Policies for the seven domains of a typical IT infrastructure

User Domain policy – Clean desk policy would be a user domain policy. It would ensure that confidential hard copies of data aren’t left in plain view.

Workstation Domain – This domain would have an encryption policy. This would ensure that all PCs, laptops, and mobile devices are safeguarded with full-disk encryption and ensure confidentiality of the organization’s data.

LAN Domain – Configuration Change Control policy. This policy would enforce the documentation of baseline hardened configurations of all devices (PCs, printers, routers, IDS, internal firewall etc.) on the Local Area Network and monitoring and tracking of any changes.

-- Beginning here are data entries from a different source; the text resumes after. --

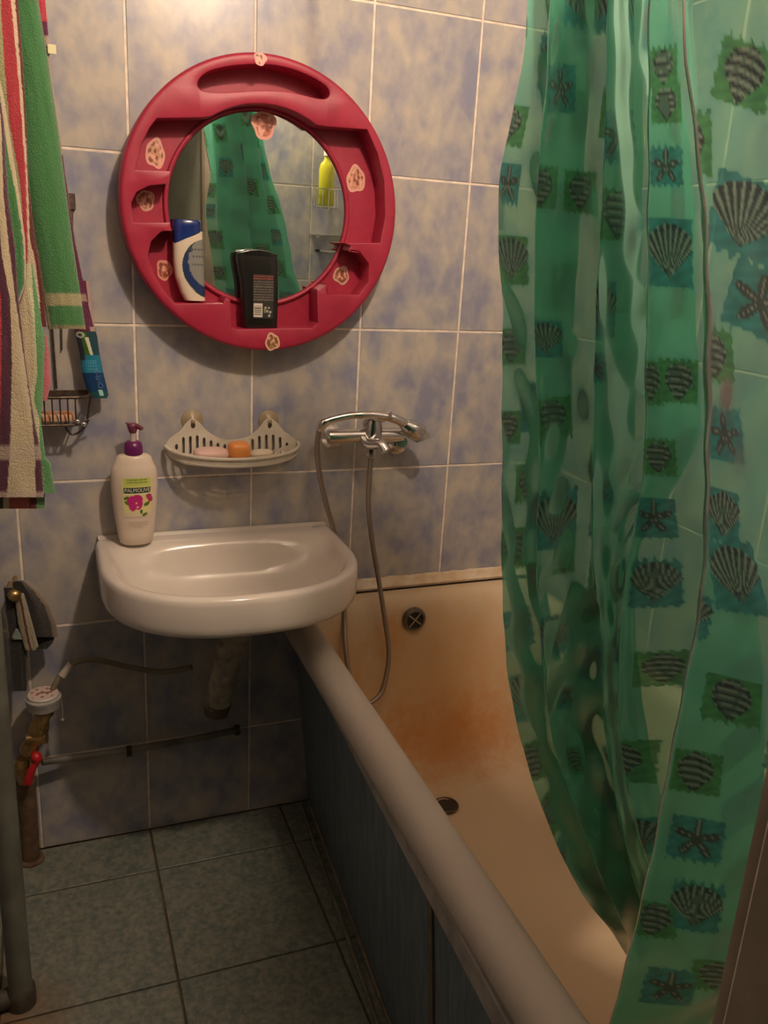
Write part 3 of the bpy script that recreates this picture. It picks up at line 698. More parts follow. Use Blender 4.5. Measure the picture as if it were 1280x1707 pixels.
def soap(c, s, rot, m, label, e_=2.6):
    bm = bmesh.new(); bmesh.ops.create_uvsphere(bm, u_segments=28, v_segments=16, radius=1)
    for v in bm.verts:
        for i in range(3): v.co[i] = abs(v.co[i])**(2/e_)*(1 if v.co[i] > 0 else -1)
        v.co = Vector((v.co.x*s[0], v.co.y*s[1], v.co.z*s[2]))
    o = obj('soap_bar', bm, m, sm=60); o.location = c; o.rotation_euler = rot; tag(o, label, 'soap', 'soaps in the wall basket'); return o
soap((.398, -.062, .9765), (.040, .023, .014), (.08, .05, .1), mat('pink_soap', (.70, .46, .41), .45), 'oval pink soap bar at the left of the soap basket')
soap((.457, -.066, .983), (.024, .019, .020), (.1, 0, .1), mat('orange_soap', (.80, .30, .08), .4), 'chunky orange soap bar in the middle of the soap basket', 3.4)
soap((.507, -.064, .9735), (.026, .016, .0095), (0, -.08, -.1), mat('white_soap', (.74, .62, .50), .45), 'small thin cream soap bar at the right of the soap basket')

# ================================================================ MIXER TAP AND HAND SHOWER
tap = thing('mixer_tap', 'chrome wall-mounted bath mixer with a single lever over the tub end', 'tap', (.745, 0, 1.0))
def A(px, py, y): return at(px, py, 1, y)
for px, py in ((556, 728), (664, 738)):
    c = A(px, py, -.004); part('wall_flange', lathe([(.030, -.001), (.030, -.006), (.022, -.014), (.014, -.020)], (c.x, 0, c.z), 28, axis='y'), M_chrome, tap, sm=40)
    c2 = A(px, py-3, -.05); part('inlet', tube([(c.x, -.018, c.z), (c2.x+.004, -.062, c2.z)], .013, 16), M_chrome, tap, sm=40)
b0, b1 = A(545, 724, -.062), A(672, 728, -.062)
zc = (b0.z+b1.z)/2
bm = lathe([(.010, 0), (.0165, .003), (.0175, .012), (.0175, b1.x-b0.x-.012), (.0165, b1.x-b0.x-.003), (.008, b1.x-b0.x)], (b0.x, -.062, zc), 26, axis='x'); part('body', bm, M_chrome, tap, sm=40)
c = A(620, 722, -.064)
bm = tube([(c.x, -.062, zc-.020), (c.x, -.064, zc+.004), (c.x, -.066, zc+.028), (c.x, -.068, zc+.040)], [.021, .024, .023, .019], 24); part('cartridge_housing', bm, M_chrome, tap, sm=50)
bm = tube(spline([(c.x-.018, -.068, zc+.026), (c.x-.010, -.074, zc+.044), (c.x+.010, -.082, zc+.048), (c.x+.026, -.092, zc+.050), (c.x+.034, -.098, zc+.054)], 5), [.010]*8+[.013]*6+[.009]*7, 14); part('lever', bm, M_chrome, tap, sm=60)
s0 = A(606, 728, -.075); s1 = A(640, 748, -.110)
bm = tube(spline([(s0.x, -.070, zc-.004), (s0.x+.010, -.085, zc-.014), (s1.x-.008, -.108, s1.z+.010), (s1.x, -.120, s1.z-.004)], 6), .0130, 16); part('spout', bm, M_chrome, tap, sm=60)
hn = A(618, 760, -.070); part('hose_nut', lathe([(.0105, 0), (.0115, .003), (.0115, .020), (.009, .024)], (c.x, -.066, hn.z-.004), 8), M_chrome, tap, sm=20)
hs = thing('hand_shower', 'chrome hand shower laid across the mixer with its long metal hose', 'shower', (.75, -.08, 1.03))
hp = [A(547, 701, -.085), A(566, 696, -.087), A(590, 692, -.089), A(625, 688+4, -.092), A(655, 697, -.092), A(676, 707, -.090)]
part('handle', tube(spline(hp, 6), [.0085]*14+[.0095]*9+[.011]*8, 16), M_chrome, hs, sm=60)
h0 = A(672, 706, -.088); h1 = A(697, 722, -.086); hd = (h1-h0).normalized()
bm = tube([h0-hd*.004, h0+hd*.010, h0+hd*.022, h1+hd*.006, h1+hd*.012], [.011, .016, .021, .022, .016], 24); hd_o = part('shower_head', bm, M_chrome, hs, sm=50)
bm = tube([h1+Vector((.006, -.004, -.004)), h1+Vector((.010, -.006, -.014))], [.020, .0185], 24); part('spray_face', bm, mat('grey_spray', (.25, .24, .22), .4), hd_o, sm=40)
part('hose_cone', tube(spline([A(548, 701, -.085), A(538, 706, -.082), A(532, 718, -.078)], 5), [.0085, .009, .0095, .0100, .0105, .0105, .0100, .0095, .009, .0085, .008], 14), M_chrome, hs, sm=50)
hz = [A(533, 712, -.080), A(529, 740, -.07), A(531, 780, -.06), A(541, 830, -.05), A(555, 880, -.045), A(567, 920, -.05), A(572, 970, -.06), A(574, 1030, -.085), A(576, 1080, -.12), A(584, 1130, -.15),
      A(604, 1172, -.17), A(632, 1160, -.16), A(644, 1125, -.145), A(648, 1085, -.13), A(641, 1030, -.12), A(630, 960, -.10), A(620, 900, -.09), A(614, 840, -.080), A(616, 790, -.07), Vector((c.x, -.066, hn.z))]
part('hose', tube(spline(hz, 10), .0062, 10), M_hose, hs, sm=60)
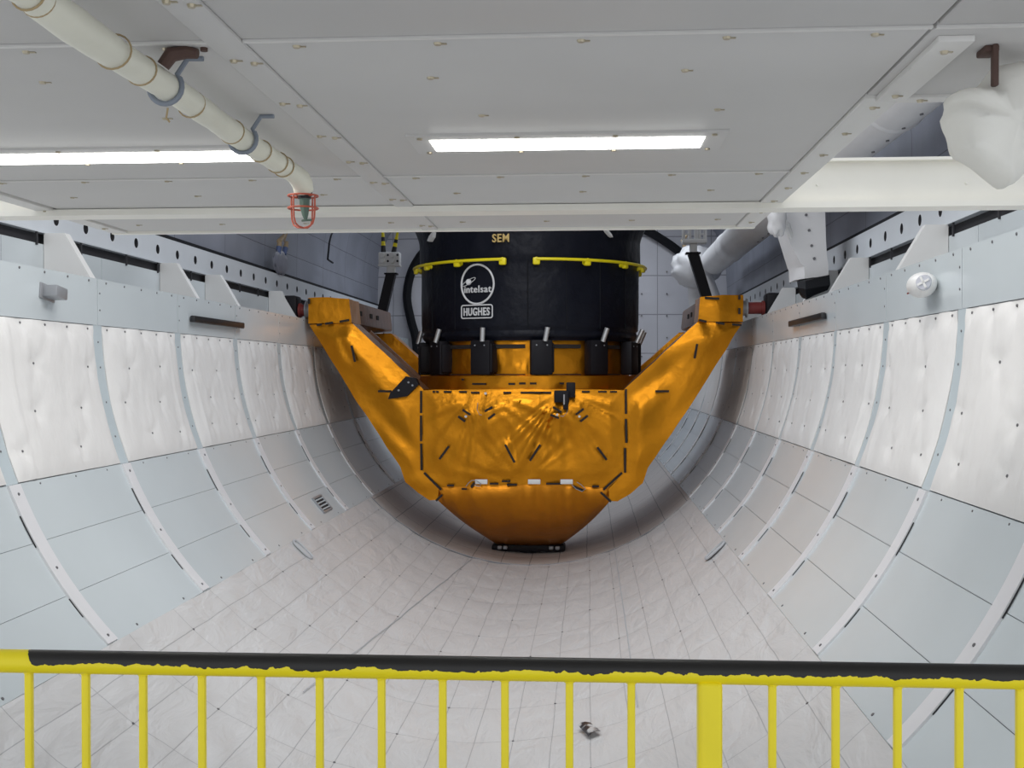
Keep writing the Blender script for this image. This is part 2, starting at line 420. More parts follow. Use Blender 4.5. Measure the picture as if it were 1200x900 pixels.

This would prevent authorized changes and prevent vulnerabilities from creeping into the LAN domain.

LAN to WAN Domain – It would have a perimeter firewall policy. This policy would enforce the implementation and configuration of a perimeter firewall, as well as ensure that its logs are monitored diligently.

WAN Domain – An Access Point policy would be important for this domain to root out security concern that can occur when two or more LANs are connected. It can handle the bandwidth, traffic segmentation, and address range issues.

Remote Access Domain – The VPN policy would be typical for this domain. This ensures all remote connections are secure, through an encrypted tunnel, and maintain confidentiality and integrity of data in transit.

System/Application Domain – Patch Management Policy on this domain would help timely patching of operating systems and all the software that are on the end user machines.